* [To be done]
Give back exactly the lines from the start of the listing to the line containing "C = scene.collection", inclusive, and nothing beyond them.

··· Material provided

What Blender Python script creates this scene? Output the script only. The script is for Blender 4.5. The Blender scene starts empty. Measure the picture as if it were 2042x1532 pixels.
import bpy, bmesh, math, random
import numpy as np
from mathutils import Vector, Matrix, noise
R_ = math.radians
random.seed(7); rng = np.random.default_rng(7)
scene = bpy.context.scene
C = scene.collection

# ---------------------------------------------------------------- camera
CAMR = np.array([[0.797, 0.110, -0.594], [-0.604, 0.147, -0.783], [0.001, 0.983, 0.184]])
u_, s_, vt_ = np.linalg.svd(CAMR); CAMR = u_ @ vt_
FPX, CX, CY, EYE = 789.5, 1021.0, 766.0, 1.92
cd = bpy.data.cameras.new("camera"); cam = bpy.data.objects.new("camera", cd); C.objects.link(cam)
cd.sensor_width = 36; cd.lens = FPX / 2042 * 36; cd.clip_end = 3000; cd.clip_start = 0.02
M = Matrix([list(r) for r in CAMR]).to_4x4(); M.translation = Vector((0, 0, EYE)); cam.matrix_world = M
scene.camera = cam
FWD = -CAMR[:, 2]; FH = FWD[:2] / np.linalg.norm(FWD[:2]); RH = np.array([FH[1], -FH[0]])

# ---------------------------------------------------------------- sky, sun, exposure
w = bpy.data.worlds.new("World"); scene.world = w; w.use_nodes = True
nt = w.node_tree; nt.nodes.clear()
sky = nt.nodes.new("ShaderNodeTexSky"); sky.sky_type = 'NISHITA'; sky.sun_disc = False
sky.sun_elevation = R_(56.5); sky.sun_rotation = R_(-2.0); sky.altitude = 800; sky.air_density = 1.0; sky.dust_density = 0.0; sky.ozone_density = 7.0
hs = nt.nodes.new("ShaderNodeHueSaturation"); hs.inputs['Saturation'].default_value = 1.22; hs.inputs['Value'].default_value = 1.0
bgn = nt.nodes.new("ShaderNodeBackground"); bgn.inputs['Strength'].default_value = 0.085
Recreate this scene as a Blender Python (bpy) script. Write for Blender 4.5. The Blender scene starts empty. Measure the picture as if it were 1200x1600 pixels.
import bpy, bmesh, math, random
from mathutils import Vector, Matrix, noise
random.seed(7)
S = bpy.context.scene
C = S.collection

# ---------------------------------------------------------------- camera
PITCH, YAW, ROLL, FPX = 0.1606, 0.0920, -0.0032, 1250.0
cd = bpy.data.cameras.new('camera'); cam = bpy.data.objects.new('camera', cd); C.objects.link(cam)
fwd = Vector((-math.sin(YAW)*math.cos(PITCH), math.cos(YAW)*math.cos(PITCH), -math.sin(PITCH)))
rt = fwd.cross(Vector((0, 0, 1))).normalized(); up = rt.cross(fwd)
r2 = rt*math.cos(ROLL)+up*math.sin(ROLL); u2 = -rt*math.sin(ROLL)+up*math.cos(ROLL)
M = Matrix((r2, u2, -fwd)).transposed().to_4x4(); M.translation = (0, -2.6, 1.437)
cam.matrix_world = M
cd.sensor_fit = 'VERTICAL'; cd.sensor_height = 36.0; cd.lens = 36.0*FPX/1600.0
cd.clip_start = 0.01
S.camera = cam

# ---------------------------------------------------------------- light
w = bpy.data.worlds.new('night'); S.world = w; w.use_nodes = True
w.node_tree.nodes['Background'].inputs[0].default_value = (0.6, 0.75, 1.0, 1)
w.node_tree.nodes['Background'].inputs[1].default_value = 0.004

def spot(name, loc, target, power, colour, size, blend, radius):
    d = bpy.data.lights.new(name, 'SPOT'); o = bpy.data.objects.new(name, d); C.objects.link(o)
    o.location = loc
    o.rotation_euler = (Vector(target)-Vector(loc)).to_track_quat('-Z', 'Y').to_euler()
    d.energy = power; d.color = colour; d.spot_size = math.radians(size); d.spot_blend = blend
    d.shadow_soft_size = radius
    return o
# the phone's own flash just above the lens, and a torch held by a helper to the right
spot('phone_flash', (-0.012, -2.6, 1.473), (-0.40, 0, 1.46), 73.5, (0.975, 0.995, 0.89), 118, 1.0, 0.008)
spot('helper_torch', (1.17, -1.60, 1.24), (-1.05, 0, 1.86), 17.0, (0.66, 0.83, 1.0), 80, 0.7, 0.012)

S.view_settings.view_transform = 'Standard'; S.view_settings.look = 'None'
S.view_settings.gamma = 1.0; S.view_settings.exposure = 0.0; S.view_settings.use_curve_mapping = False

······

* [Exercise result]
What Blender Python script creates this scene? Output the script only. The script is for Blender 4.5. The Blender scene starts empty. Measure the picture as if it were 2042x1532 pixels.
import bpy, bmesh, math, random
import numpy as np
from mathutils import Vector, Matrix, noise
R_ = math.radians
random.seed(7); rng = np.random.default_rng(7)
scene = bpy.context.scene
C = scene.collection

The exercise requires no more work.